In bestimmten Situationen können also die Mitgliedsstaaten die Beteiligung von Organen, wie zum Beispiel Notaren, verlangen, wenn etwa nachvollziehbare Gründe einen Betrugsverdacht nahelegen. Darüber hinaus soll Maßnahmen geben, die verhindern sollen, dass Gesellschaften für kriminelle Handlungen eingesetzt werden.
Durch diese Stellschrauben kann der von der Kommission erkannten Gefahr des Missbrauchs digitaler Lösungen entgegengetreten werden.
In Deutschland wird die Online-Gründung vorerst wohl nur für GmbHs und UGs möglich sein
Nach den Vorschlägen der Kommission können sowohl Ein-Personen- als auch Mehrpersonengesellschaften online gegründet werden, sowohl durch natürliche als auch durch juristische Personen, also andere Gesellschaften.
Einschränkend wird den Mitgliedstaaten lediglich ermöglicht, im Anhang des Entwurfs aufgeführte Gesellschaftsformen von der umfassenden Online-Gründungsmöglichkeit auszuschließen.
Hierbei handelt es sich um die so genannten großen Kapitalgesellschaftsformen der Mitgliedstaaten, wie in Deutschland der AG. Dem nationalen Gesetzgeber ist es hier vorbehalten, die Gründung dieser großen Kapitalgesellschaften vom Online-Verfahren auszunehmen.
Aufgrund dieser Möglichkeit besteht die Vermutung, dass Deutschland die Online-Gründung wahrscheinlich zunächst nur für GmbHs und UGs erlauben wird, da Deutschland den Online-Gründungen bislang skeptisch gegenübersteht.
Company Law Package: Es gibt auch Kritik
Der Entwurf stößt jedoch nicht nur auf Begeisterung.
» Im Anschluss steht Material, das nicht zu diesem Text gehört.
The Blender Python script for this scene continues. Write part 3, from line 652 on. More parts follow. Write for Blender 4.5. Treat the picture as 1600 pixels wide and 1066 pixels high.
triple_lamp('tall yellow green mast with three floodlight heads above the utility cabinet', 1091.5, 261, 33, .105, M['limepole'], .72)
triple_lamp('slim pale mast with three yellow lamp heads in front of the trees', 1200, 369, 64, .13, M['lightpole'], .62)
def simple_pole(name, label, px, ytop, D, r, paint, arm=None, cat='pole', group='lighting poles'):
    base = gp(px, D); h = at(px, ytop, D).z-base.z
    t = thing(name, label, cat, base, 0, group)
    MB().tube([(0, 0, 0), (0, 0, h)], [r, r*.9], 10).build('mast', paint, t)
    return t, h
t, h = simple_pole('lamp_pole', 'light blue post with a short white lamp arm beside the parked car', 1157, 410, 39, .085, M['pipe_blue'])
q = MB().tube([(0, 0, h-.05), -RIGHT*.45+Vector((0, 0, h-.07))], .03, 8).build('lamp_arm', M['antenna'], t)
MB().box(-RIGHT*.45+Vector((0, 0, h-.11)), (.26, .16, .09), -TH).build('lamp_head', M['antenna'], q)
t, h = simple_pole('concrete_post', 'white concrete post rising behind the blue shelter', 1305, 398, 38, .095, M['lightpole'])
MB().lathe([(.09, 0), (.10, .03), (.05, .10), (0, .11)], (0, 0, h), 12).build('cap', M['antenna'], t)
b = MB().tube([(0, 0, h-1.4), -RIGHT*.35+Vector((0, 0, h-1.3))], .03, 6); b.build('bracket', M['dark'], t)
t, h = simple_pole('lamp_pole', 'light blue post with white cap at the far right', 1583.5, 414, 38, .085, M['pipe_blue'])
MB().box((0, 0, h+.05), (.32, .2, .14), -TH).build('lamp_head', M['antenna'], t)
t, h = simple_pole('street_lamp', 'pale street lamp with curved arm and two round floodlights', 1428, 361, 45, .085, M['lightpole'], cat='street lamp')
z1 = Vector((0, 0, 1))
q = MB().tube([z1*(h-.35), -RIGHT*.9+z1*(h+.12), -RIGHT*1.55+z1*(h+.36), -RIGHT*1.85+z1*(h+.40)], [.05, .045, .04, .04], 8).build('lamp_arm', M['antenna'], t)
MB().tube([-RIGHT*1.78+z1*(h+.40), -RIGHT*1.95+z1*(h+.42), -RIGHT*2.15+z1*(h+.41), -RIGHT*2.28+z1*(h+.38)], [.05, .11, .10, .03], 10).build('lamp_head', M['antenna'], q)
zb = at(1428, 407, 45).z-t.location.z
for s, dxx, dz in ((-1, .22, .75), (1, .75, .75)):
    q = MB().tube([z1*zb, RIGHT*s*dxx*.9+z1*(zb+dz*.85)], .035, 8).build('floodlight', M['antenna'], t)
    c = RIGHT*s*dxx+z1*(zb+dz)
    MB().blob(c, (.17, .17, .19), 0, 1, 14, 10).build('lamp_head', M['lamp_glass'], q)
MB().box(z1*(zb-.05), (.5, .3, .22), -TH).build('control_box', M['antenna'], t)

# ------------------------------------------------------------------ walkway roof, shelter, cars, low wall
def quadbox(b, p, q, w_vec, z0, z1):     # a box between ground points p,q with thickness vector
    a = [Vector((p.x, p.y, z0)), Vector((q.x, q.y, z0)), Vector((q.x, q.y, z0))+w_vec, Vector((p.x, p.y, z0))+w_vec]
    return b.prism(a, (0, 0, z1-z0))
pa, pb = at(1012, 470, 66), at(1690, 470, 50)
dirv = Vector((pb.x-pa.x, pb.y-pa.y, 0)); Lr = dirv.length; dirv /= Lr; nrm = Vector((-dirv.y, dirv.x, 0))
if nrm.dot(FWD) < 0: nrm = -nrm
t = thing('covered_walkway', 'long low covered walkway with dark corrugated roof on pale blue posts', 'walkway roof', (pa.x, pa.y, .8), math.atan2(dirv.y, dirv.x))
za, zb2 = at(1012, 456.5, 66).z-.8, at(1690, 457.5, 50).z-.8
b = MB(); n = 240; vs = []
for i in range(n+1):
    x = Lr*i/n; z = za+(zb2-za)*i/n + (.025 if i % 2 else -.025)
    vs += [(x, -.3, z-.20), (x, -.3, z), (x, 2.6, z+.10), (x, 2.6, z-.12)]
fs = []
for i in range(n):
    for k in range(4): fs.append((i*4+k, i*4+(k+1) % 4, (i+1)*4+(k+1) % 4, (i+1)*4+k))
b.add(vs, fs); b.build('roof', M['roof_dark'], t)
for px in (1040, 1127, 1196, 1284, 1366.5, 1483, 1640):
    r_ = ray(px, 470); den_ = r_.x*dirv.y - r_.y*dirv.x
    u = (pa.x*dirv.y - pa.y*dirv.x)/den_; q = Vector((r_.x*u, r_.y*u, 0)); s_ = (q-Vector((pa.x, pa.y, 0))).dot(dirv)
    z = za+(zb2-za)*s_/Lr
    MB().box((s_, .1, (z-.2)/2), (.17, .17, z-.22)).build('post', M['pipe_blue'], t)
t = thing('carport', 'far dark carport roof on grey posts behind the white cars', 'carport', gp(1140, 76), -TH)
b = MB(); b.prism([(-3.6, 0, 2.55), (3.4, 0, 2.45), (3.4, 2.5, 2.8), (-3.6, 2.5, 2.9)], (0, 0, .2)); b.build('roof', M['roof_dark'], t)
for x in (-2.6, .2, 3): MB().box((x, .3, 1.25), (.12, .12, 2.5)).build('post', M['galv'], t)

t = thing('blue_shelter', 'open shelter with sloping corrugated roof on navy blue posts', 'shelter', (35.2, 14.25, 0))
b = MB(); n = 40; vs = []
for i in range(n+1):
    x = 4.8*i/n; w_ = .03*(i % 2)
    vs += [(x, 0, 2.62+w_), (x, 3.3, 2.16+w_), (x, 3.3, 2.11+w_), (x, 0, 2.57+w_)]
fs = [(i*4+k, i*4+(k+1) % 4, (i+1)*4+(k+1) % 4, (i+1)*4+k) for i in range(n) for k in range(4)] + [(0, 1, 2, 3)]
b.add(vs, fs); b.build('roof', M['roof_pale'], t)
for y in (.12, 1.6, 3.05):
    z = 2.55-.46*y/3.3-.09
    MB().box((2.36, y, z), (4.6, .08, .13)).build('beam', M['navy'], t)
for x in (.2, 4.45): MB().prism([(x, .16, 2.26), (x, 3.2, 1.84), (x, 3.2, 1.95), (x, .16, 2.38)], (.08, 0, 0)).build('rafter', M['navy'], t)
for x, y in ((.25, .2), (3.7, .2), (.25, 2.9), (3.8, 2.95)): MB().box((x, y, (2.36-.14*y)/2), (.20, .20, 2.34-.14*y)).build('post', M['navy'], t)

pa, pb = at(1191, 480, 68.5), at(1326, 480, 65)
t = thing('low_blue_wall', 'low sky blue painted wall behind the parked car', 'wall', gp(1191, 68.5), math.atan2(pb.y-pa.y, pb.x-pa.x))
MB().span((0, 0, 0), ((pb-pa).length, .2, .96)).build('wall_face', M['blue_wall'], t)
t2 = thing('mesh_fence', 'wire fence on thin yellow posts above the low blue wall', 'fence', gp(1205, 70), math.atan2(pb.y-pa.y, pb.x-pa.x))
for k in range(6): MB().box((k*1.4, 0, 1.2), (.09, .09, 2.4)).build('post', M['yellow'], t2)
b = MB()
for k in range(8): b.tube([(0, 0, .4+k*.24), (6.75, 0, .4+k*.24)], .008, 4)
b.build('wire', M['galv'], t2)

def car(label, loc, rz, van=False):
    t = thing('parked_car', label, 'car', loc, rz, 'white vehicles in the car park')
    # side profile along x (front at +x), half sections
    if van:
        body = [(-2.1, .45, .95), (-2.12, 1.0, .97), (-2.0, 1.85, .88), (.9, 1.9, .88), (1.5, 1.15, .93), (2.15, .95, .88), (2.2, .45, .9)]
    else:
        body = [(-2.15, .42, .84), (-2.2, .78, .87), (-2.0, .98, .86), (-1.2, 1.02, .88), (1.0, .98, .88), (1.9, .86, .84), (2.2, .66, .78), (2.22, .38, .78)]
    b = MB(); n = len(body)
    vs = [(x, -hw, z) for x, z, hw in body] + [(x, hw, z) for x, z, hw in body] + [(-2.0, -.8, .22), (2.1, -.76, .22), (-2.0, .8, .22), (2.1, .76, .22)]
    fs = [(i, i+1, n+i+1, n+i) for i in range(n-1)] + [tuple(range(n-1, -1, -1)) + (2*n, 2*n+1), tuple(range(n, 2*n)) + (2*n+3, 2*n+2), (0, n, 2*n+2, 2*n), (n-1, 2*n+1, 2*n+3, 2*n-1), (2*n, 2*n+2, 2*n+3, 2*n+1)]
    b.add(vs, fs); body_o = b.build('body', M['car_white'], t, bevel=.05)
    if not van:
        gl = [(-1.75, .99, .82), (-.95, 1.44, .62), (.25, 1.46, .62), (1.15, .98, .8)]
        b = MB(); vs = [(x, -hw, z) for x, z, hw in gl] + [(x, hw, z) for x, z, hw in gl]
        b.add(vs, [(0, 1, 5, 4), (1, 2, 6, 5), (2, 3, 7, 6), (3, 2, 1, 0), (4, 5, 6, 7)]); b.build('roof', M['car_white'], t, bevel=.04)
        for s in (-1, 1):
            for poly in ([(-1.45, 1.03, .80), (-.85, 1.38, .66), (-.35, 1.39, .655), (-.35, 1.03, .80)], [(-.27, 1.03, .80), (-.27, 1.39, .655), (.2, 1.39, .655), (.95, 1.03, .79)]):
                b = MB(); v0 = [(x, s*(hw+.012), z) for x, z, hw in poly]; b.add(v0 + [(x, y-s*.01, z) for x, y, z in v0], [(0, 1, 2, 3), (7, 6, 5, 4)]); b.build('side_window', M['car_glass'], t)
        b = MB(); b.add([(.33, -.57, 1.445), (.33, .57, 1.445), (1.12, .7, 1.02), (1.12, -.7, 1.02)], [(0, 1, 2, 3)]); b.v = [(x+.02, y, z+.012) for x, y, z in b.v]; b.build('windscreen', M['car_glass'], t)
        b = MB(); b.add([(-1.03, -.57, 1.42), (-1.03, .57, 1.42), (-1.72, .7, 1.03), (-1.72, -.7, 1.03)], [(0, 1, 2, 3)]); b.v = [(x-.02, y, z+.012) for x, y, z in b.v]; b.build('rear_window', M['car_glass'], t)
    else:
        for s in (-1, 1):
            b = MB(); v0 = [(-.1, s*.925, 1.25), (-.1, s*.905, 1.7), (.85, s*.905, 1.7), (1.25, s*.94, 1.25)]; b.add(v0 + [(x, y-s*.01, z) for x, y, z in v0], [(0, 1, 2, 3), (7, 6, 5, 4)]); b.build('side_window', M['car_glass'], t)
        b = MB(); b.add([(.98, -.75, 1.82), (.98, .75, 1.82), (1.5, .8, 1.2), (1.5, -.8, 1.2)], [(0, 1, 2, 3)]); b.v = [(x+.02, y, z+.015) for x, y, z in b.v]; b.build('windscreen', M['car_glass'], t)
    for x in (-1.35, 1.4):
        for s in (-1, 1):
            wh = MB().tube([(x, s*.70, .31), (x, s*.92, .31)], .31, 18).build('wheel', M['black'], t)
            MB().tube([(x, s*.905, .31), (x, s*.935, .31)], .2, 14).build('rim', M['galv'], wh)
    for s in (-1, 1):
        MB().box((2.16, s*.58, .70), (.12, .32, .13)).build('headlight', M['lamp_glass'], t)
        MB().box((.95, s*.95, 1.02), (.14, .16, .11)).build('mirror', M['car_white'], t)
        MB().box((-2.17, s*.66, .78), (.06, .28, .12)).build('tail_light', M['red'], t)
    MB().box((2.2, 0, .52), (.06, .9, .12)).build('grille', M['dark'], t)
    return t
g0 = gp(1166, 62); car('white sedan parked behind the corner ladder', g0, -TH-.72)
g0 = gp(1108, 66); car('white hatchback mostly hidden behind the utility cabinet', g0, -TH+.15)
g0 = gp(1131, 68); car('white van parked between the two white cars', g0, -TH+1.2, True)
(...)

Bereits diskutierte Probleme könnten sein, dass bei der Beteiligung von juristischen Personen, vor allem bei ausländischen Gesellschaften, sich die Frage nach der Identifizierung ihrer Vertreter sowie der Überprüfung von deren Vertretungsmacht stellt.
Abhilfe hierfür könnte die unionsweite Vernetzung der Handels- und Unternehmensregister (Business Registers Interconnection Systems, BRIS) schaffen, deren Grundlage schon 2017 geschaffen wurde.
Individuell gestaltete Satzungen können Probleme nach sich ziehen
Wird die Online-Gründung in der vorgesehenen Form umgesetzt, würde dies auch die – zumindest teilweise – Aufhebung des zwingenden Grundsatzes des deutschen Gesellschaftsrechtes erfordern, dass die Gründung einer Kapitalgesellschaft der Mitwirkung eines Notars bedarf.
Denkbar wäre hier allerdings, dass der Notar auch bei der Online-Ferngründung eingebunden wird – ebenfalls online. Wie das jedoch gehen soll, das ist derzeit noch nicht klar erkennbar.
Bei Mehrpersonengesellschaften, die oftmals eine individuell gestaltete Satzung sowie eine intensive rechtliche Beratung voraussetzen, könnten die damit verbundenen Probleme und Verzögerungen, die mit dem Company Law Package erwünschten Ziele wieder zunichte machen.
Einschätzung
Dennoch wäre es wünschenswert, dass die Richtlinie noch vor den Wahlen zum Europäischen Parlament im Mai 2019 beschlossen und im weiteren Verlauf des Jahres im Amtsblatt veröffentlicht wird. Denn sie wird die wirtschaftliche Aktivitäten einfacher, rascher und kostengünstiger machen.
Damit würden die Voraussetzungen für das wirksame Funktionieren eines wettbewerbsfähigen Binnenmarktes und die Sicherstellung der Wettbewerbsfähigkeit der Unternehmen weiter gestärkt werden.